Assuming your organization is anything like every other one in the world, you are eager to know these things -- and that’s where a Voice of the Customer (VoC) program comes in. Creating an effective VoC program isn’t easy, but if you have the desire and energy to make it happen, it is an invaluable tool for helping you get closer to your customers.

So how do you go about it?

Intelligence


First and foremost, you need to know what your customers are saying. You need to tap directly into their words and identify the core issues behind such organizational concerns as:

  • Why are they cancelling?
  • What are they calling back about?
  • What are they unhappy with?
  • How else can we help them?

This can be achieved through surveys and other media, but the most effective and comprehensive method is to simply listen to what your customers say when they reach out to you. For best results, capture enough calls to validate a sample size, ensuring at least a 95% certainty +/- 5%. Capturing and analyzing the right sample enables you to isolate issues with certainty and take the guesswork out of the entire process.

Action


Now that you know what you need to fix, it’s time to fix it. While traditional surveys tend to be big-picture and/or agent-oriented, you may find the root cause of customer dissatisfaction is a mix of product, process and people. For example, you might find issues with marketing, such as confusing promotions. There is a plethora of possible issues that, if discovered, can lead to improvement opportunities. So you must be ready to take action on the intelligence you gather.

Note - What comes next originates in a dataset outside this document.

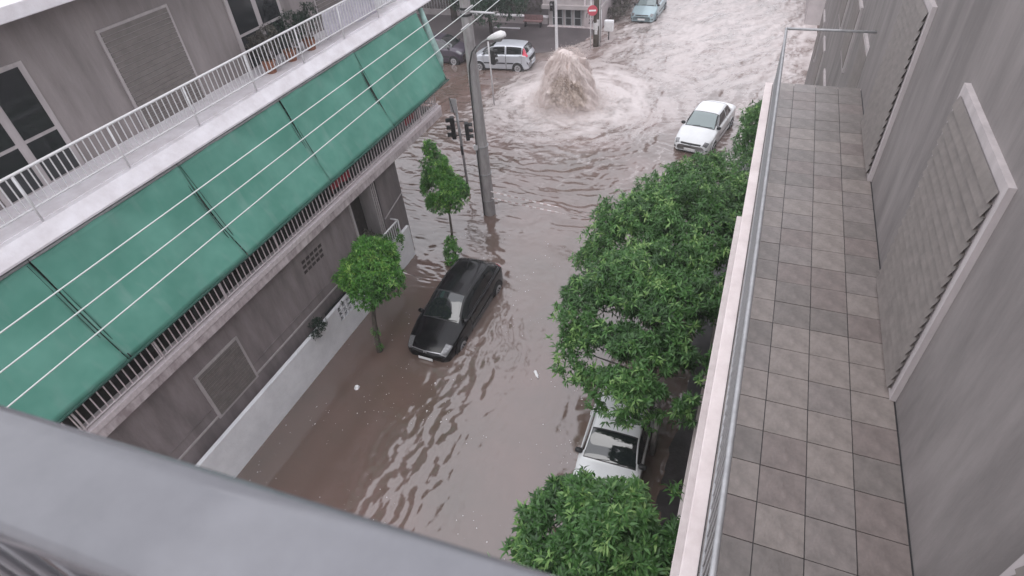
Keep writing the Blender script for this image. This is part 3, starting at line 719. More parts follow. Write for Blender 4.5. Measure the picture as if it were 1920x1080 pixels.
for k, (X, y, z) in enumerate(((-8.85, 17.6, 8.20), (-8.7, 16.9, 7.86))):
    o = MB().tube([(X, y - .28, z), (X, y + .28, z + .01)], .022, 6).build('wire_sleeve', 'pale_metal', None, True)
    tag(o, ('pale sleeve clamped on the middle overhead wire beside the pole', 'pale sleeve on the lowest overhead wire before the pole')[k], 'sleeve')

def signal_head(t, c, face, n=3, s=1.0, m='plastic_black'):
    """c centre (local), face = unit xy direction of lenses"""
    fx, fy = face; mb = MB(); hh = .30 * s * n / 2
    ax = Vector((fx, fy, 0)); sd = Vector((-fy, fx, 0)); C = Vector(c)
    def bx(mb, c0, hx, hy, hz):
        vs = [c0 + sd * (a * hx) + ax * (b * hy) + Vector((0, 0, q * hz)) for q in (-1, 1) for a, b in ((-1, -1), (1, -1), (1, 1), (-1, 1))]
        mb.add(vs, [(3, 2, 1, 0), (4, 5, 6, 7), (0, 1, 5, 4), (1, 2, 6, 5), (2, 3, 7, 6), (3, 0, 4, 7)])
    bx(mb, C, .15 * s, .10 * s, hh)
    h = bevel(mb.build('signal_head', m, t), .03)
    for k in range(n):
        z = hh - .15 * s - k * .30 * s; lc = C + ax * .10 * s + Vector((0, 0, z))
        vb = MB(); ring = []
        for i in range(9):
            a = math.pi * (i / 8) * 1.1 - .05 * math.pi; p = sd * (math.cos(a) * .115 * s) + Vector((0, 0, math.sin(a) * .115 * s))
            ring.append((lc + p, lc + p + ax * .2 * s))
        vb.add([q for r_ in ring for q in r_], [(2 * i, 2 * i + 2, 2 * i + 3, 2 * i + 1) for i in range(8)])
        v = vb.build('visor', m, h); v.modifiers.new('s', 'SOLIDIFY').thickness = .01
        lb = MB(); vs = [lc + ax * .012 + sd * math.cos(q * math.pi / 6) * .095 * s + Vector((0, 0, math.sin(q * math.pi / 6) * .095 * s)) for q in range(12)]
        lb.add(vs, [tuple(range(12))]); lb.build('lens', 'glass_dark', h)
    return h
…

The proven way to achieve such improvements is through a high level VOC team that creates a plan of attack, measures the results and coordinates the projects.

Since improvements must often be made within specific areas of your operations, you need a process to drive results and accountability around changes. For many companies, this is the most challenging part of their VOC program.

Operational Buy-In and Accountability


When improvement opportunities are identified, there must be a clear process on how they will be accomplished. It needs to be mapped out, agreed upon and implemented by the VOC team.

The key ingredients are:

  1. Operational Champion: ideally, this is the overall leader at the Director or VP level
  2. Action Plan: a clear process of the actions to be taken, across all departmental levels
  3. Accountability: a clear process of accountability around the process to ensure that it is being followed, and consequences for when it is not.  It is important to keep an ongoing status of overall progress.

Measure and Control


Organizations will often launch a new initiative or process, and then fail to follow up with measuring and tweaking as necessary. All new processes require consistent follow-up to ensure that they ultimately achieve their original objectives.

It is critical that key performance indicators be agreed upon in the beginning and reported upon regularly. For example, if the goal of a project is to improve customer satisfaction, the measures that identify success must represent that goal (i.e. survey results).

Implementing a valuable VOC program is not an easy task. However, companies that succeed can see major business transformation. The best way to get closer to your customers is to listen. Listen intelligently, take action, get buy-in and then measure your success.